Why does GCC give a warning when setting an unsigned long to 2^64-1?

Question

The C standard states that a long int is at least 4 bytes - on my system it is 8 bytes.

This means I can store values up to 2^⁶³-1 in a long and 2⁶⁴-1 in an unsigned long.

However, when the following code is compiled with the -Wall flag it gives the warning [Wimplicitly-unsigned-literal]:

int main (int argc, char ** argv) {

  unsigned long a;
  a = 18446744073709551615; // 2^64-1

}

If I use 2⁶³-1 (9223372036854775807) instead, it compiles with no warnings (as expected - 2⁶³-1 will fit in a signed long int).

For a project I needed to have the maximum value in an unsigned long, and I discovered that (9223372036854775807 << 1) + 1 will not raise this warning. My teacher then suggested that I could use the ULONG_MAX defined in limits.h and this gave no warnings.

Why can't I do this without a warning saying it was converted implicitly - when I declared it explicitly?

Answer 1

Per the C standard, the type of a decimal constant without a suffix is int, long int, or long long int, specifically the first of those that is sufficient to represent the value. In your C implementation, none of those can represent 18446744073709551615, because it is too large.

In order to accommodate you, the compiler is making its type unsigned long. Technically, this does not conform to the C standard, so the compiler is warning you.

In this case, no harm is caused, because you are assigning the value to an unsigned long. But there are situations in which using the wrong type can cause problems, so generally you should append a suffix to such constants to ensure they match how they are intended to be used. In this case, a u is sufficient; as with unsuffixed types, the compiler will decide whether to use unsigned int, unsigned long int, or unsigned long long int depending on the magnitude of the number and the capabilities of the types.

Answer 2

You declared it explicitly, but without an U, which would make it unsigned. As there is no signed integer constant with this value, it implicitly makes it unsigned, providing you with the information that you'd better make it explicit.

Do so with a = 18446744073709551615U;.

Answer 3

Check out this fancy table from the standard (6.4.4.1p5):

which explains how integer literals are fitted into integer types.

Basically, because your literal is decimal and doesn't have a suffix, it tries to fit into the following types:

int
long int
long long int

Since it won't fit into long long int, you're getting the warning you're getting.
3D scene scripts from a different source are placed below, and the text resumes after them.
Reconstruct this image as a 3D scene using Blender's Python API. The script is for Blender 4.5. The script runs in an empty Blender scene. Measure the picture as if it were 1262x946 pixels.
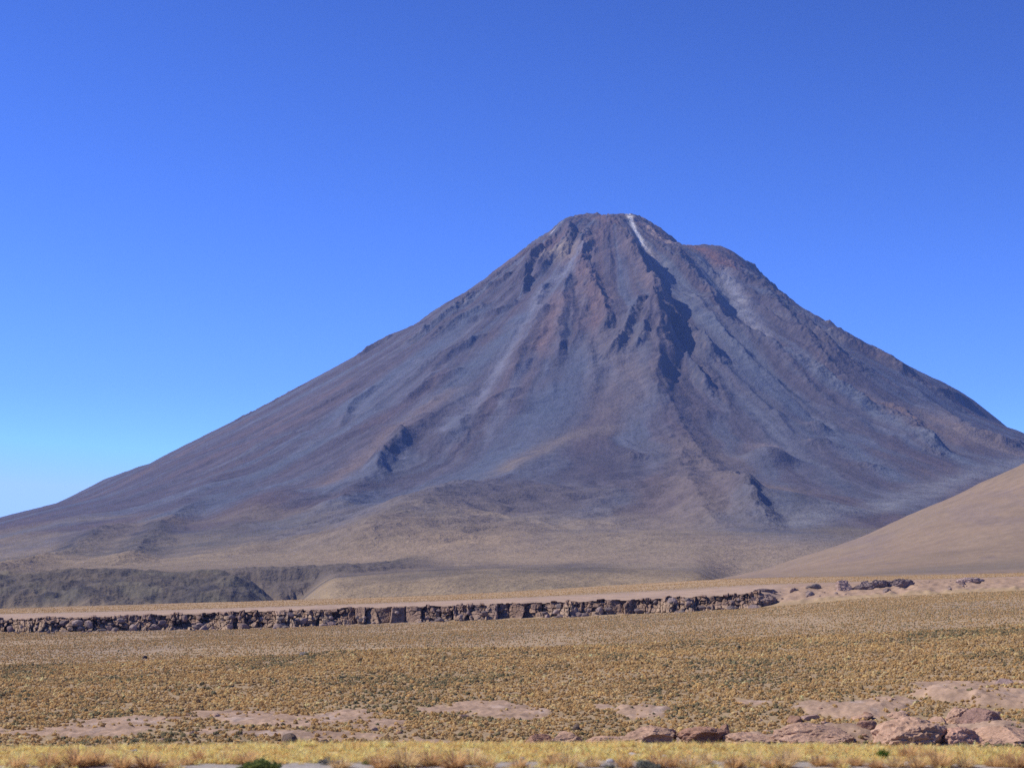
import bpy, math, random, time
import numpy as np

T0 = time.time()
rng = np.random.default_rng(7)
random.seed(7)
C = bpy.context.scene.collection
D2R = math.radians

# ------------------------------------------------------------------ camera maths
F = 2300.0                       # focal length in photograph pixels (photo is 1262 x 946)
CU, CV, HOR = 631.0, 473.0, 740.0
PITCH = math.atan((HOR - CV) / F)
SP, CP = math.sin(PITCH), math.cos(PITCH)

def slope_of(v):                 # rise per metre forward for a photo row
    w = (CV - np.asarray(v, float)) / F
    return (SP + CP * w) / (CP - SP * w)

def tan_of(u, v=HOR):            # sideways metres per metre forward for a photo column
    w = (CV - np.asarray(v, float)) / F
    return ((np.asarray(u, float) - CU) / F) / (CP - SP * w)

# ------------------------------------------------------------------ noise
_p = np.random.default_rng(3).permutation(256)
PERM = np.concatenate([_p, _p, _p]).astype(np.int32)
_a = np.random.default_rng(4).uniform(0, 2 * np.pi, 256)
GX, GY = np.cos(_a).astype(np.float32), np.sin(_a).astype(np.float32)

def perlin(x, y, seed=0):
    x = np.asarray(x, np.float32) + seed * 17.31
    y = np.asarray(y, np.float32) + seed * 9.73
    xf = np.floor(x); yf = np.floor(y)
    xi = xf.astype(np.int32) & 255; yi = yf.astype(np.int32) & 255
    fx = x - xf; fy = y - yf
    ux = fx * fx * fx * (fx * (fx * 6 - 15) + 10); uy = fy * fy * fy * (fy * (fy * 6 - 15) + 10)
    def g(ix, iy, dx, dy):
        h = PERM[PERM[ix] + iy] & 255
        return GX[h] * dx + GY[h] * dy
    x1 = (xi + 1) & 255; y1 = (yi + 1) & 255
    a = g(xi, yi, fx, fy); b = g(x1, yi, fx - 1, fy)
    c = g(xi, y1, fx, fy - 1); d = g(x1, y1, fx - 1, fy - 1)
    a = a + ux * (b - a); c = c + ux * (d - c)
    return (a + uy * (c - a)) * 1.5

def fbm(x, y, o=4, seed=0, gain=.5):
    s = 0; a = 1.0; n = 0; f = 1.0
    for i in range(o):
        s = s + a * perlin(x * f, y * f, seed + i * 3); n += a; a *= gain; f *= 2.03
    return s / n

def ridged(x, y, o=4, seed=0, gain=.5):
    s = 0; a = 1.0; n = 0; f = 1.0
    for i in range(o):
        s = s + a * (1 - 2 * np.abs(perlin(x * f, y * f, seed + i * 3))); n += a; a *= gain; f *= 2.07
    return s / n

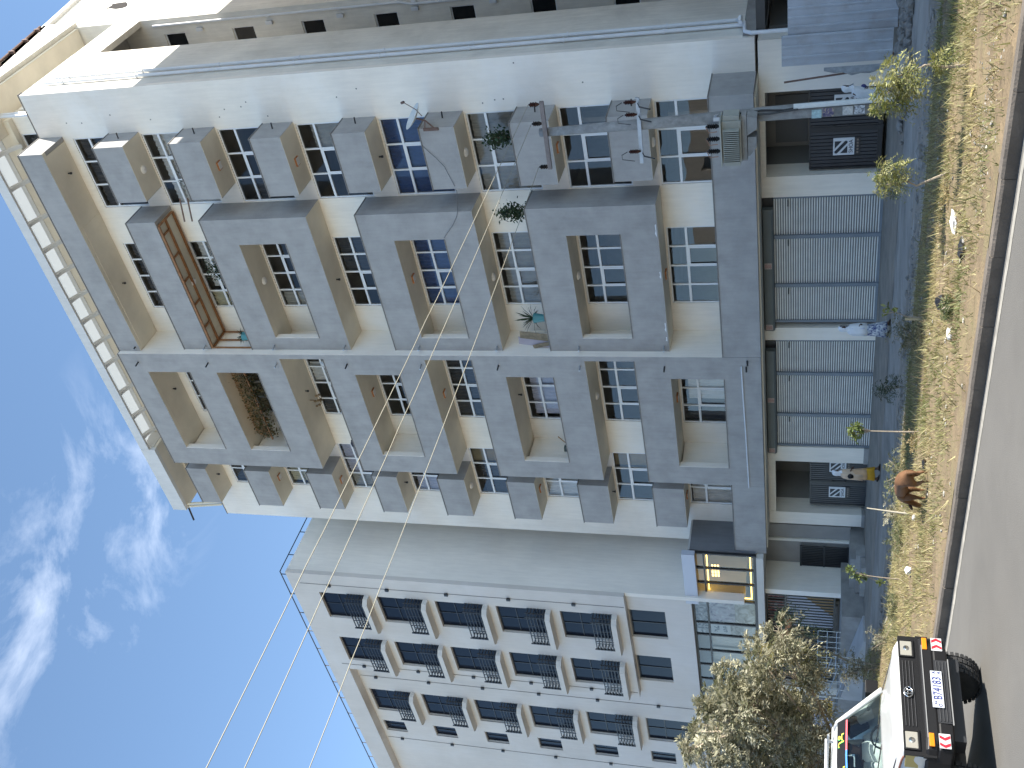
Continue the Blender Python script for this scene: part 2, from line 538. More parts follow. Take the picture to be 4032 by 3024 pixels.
# bay C and D balconies
YC, YD, YE = 31.25, 30.90, 31.35
CX0, CX1 = -24.735, -18.22
def capline(b, x0, x1, y0, y1, z): b.box(x0, x1, y0 - 0.025, y1, z + 0.001, z + 0.035)
for k in (2, 4, 6):
    z0, z1 = ZS[k - 1], PT[k]
    h = (-24.10, -19.39, PT[k - 1] + 0.0, ZS[k] + 0.0)
    fr = bpart('balcony_frame', M_GREY, lambda b: (b.wall_y(CX0, CX1, z0, z1, YC, YC + 0.24, [h]), b.box(CX1 - 0.18, CX1, YC + 0.242, P0 - 0.002, z0, z1)), bevel=0.012)
    bpart('parapet_cap', M_CAP, lambda b: (capline(b, CX0, CX1 + 0.02, YC, YC + 0.27, z1), b.box(CX1 - 0.19, CX1 + 0.02, YC + 0.272, P0 - 0.004, z1 + 0.001, z1 + 0.035), capline(b, h[0], h[1], YC, YC + 0.26, h[2])), fr)
    bpart('reveal', M_WHITE, lambda b: (b.box(h[0] + 0.001, h[0] + 0.02, YC + 0.004, YC + 0.27, h[2] + 0.04, h[3] - 0.002)), fr)
    bpart('soffit', M_SOFFIT, lambda b: (b.box(h[0] + 0.022, h[1] - 0.002, YC + 0.006, YC + 0.236, h[3] - 0.005, h[3] - 0.002), b.box(CX0, CX1, YC + .004, P0 - .004, z0 - .007, z0 - .003)), fr)
fr = bpart('balcony_parapet', M_GREY, lambda b: (b.box(CX0, CX1, YC, YC + 0.2, ZS[7], PT[7]), b.box(CX1 - 0.18, CX1, YC + 0.202, P0 - 0.002, ZS[7], PT[7])), bevel=0.012)
bpart('parapet_cap', M_CAP, lambda b: (capline(b, CX0, CX1 + 0.02, YC, YC + 0.23, PT[7]), b.box(CX1 - 0.19, CX1 + 0.02, YC + 0.232, P0 - 0.004, PT[7] + 0.001, PT[7] + 0.035)), fr)
for k in range(2, 10):
    o = bpart('balcony_slab', M_SOFFIT, lambda b: b.box(CX0, CX1 - 0.182, YC + 0.245, P0 - 0.003, ZS[k - 1] - 0.004, ZS[k - 1] + 0.15))
    bpart('balcony_slab', M_SOFFIT, lambda b: b.box(-31.58, -24.99, YD + 0.245, P0 - 0.003, ZS[k - 1] - 0.004, ZS[k - 1] + 0.15))
    bpart('balcony_slab', M_SOFFIT, lambda b: (b.box(-34.7, -32.47, YE + 0.005, P0 - 0.003, ZS[k - 1] - 0.006, ZS[k - 1] + 0.148), b.box(-34.88, -34.7, YE + 0.005, P0 - 0.003, ZS[k - 1] - 0.006, ZS[k - 1] - 0.001)))
    if k < 9:
        bpart('balcony_slab', M_SOFFIT, lambda b: b.box(-17.31, -14.92, YE + 0.005, P0 - 0.003, ZS[k - 1] - 0.006, ZS[k - 1] + 0.148))
# bay D: one tall grey screen with windows cut through it
holesD = [(-30.62, -25.83, PT[0], ZS[1]), (-30.62, -25.83, PT[2], ZS[3]), (-30.60, -25.81, PT[4], ZS[5]), (-30.55, -25.78, PT[6] - 0.03, ZS[7]), (-30.55, -25.78, PT[7], ZS[8])]
openD = [(-31.8, -24.97, PT[1], ZS[2]), (-31.8, -24.97, PT[3], ZS[4]), (-31.8, -24.97, PT[5], ZS[6])]
scr = bpart('balcony_screen', M_GREY, lambda b: b.wall_y(-31.62, CX0, 4.0, 32.40, YD, YD + 0.24, holesD + openD), bevel=0.012)
bpart('fin_wall', M_WHITE, lambda b: b.box(-24.965, CX0 + 0.0025, YD + 0.242, P0 - 0.003, 4.02, 32.39))
bpart('fin_wall', M_WHITE, lambda b: b.box(CX0, CX0 + 0.006, YD + 0.002, YD + 0.2405, 5.4, 32.39))
bpart('screen_side', M_GREY, lambda b: [b.box(-31.62, -31.45, YD + 0.242, P0 - 0.003, a, c) for a, c in ((4.02, PT[1]), (ZS[2], PT[3]), (ZS[4], PT[5]), (ZS[6], 32.38))])
for h in holesD:
    bpart('reveal', M_WHITE, lambda b: b.box(h[0] + 0.001, h[0] + 0.02, YD + 0.004, YD + 0.27, h[2] + 0.04, h[3] - 0.002), scr)
    bpart('parapet_cap', M_CAP, lambda b: capline(b, h[0], h[1], YD, YD + 0.26, h[2]), scr)
    bpart('soffit', M_SOFFIT, lambda b: b.box(h[0] + 0.022, h[1] - 0.002, YD + 0.006, YD + 0.236, h[3] - 0.005, h[3] - 0.002), scr)
    # inner cheek walls of the recess
    bpart('cheek_wall', M_WHITE, lambda b: b.box(-30.95, -30.80, YD + 0.245, P0 - 0.004, h[2] - 0.9, h[3] - 0.05), scr)
for h in openD:
    bpart('parapet_cap', M_CAP, lambda b: capline(b, -31.64, h[1], YD, YD + 0.27, h[2]), scr)
    bpart('soffit', M_SOFFIT, lambda b: b.box(-31.6, h[1] - .002, YD + .004, P0 - .005, h[3] - .008, h[3] - .003), scr)
bpart('parapet_cap', M_CAP, lambda b: capline(b, -31.64, CX0, YD, YD + 0.27, 32.40), scr)
# bay B and E box balconies
def boxbalc(xl, xr, z0, z1, capz=True):
    o = bpart('box_balcony', M_GREY, lambda b: (b.box(xl, xr, YE, YE + 0.15, z0, z1), b.box(xr - 0.15, xr, YE + 0.152, P0 - 0.002, z0, z1), b.box(xl, xl + 0.15, YE + 0.152, P0 - 0.002, z0, z1)), bevel=0.012)
    bpart('parapet_cap', M_CAP, lambda b: (capline(b, xl - 0.03, xr + 0.02, YE, YE + 0.17, z1), b.box(xr - 0.16, xr + 0.02, YE + 0.172, P0 - 0.004, z1 + 0.001, z1 + 0.035)), o)
    return o
for k in range(2, 9):
    bb = boxbalc(-17.33, -14.90, ZS[k - 1], PT[k - 1])
    bpart('drain_spout', M_DARK, lambda b: b.tube([(-14.93, 32.1, ZS[k - 1] + 0.62), (-14.66, 32.1, ZS[k - 1] + 0.60)], 0.025, 6), bb)
for k in range(2, 10):
    boxbalc(-34.90, -32.46, ZS[k - 1], PT[k - 1] - (0.05 if k == 9 else 0))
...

If you add a U (u) suffix (or UL or UL or the lowercase variants):

unsigned long a = 18446744073709551615U;

you won't have that problem, because you'll move to the promotion sequence:

unsigned int
unsigned long int
unsigned long long int

(or the appropriate subsets for UL and UL) and the literal will fit at unsigned long int (if that's indeed the first unsigned type with no less than 64 usable bits, as it usually is).

Alternatively, you can turn the warning off by switching to an octal or hexadecimal literal:

unsigned long a = 0xFFFFFFFFFFFFFFFF;
unsigned long octal_a = 01777777777777777777777;

as for these the promotion sequence is:

int
unsigned int
long int
unsigned long int
long long int
unsigned long long int

as per the linked table, which again, allows them to fit into the first 64-bit large unsigned type (usually unsigned long int).

What you should absolutely not do is:

(9223372036854775807 << 1) + 1 //don't do this!

as this invokes undefined behavior by breaking 6.5.7p4 regardless of whether a warning is generated or not.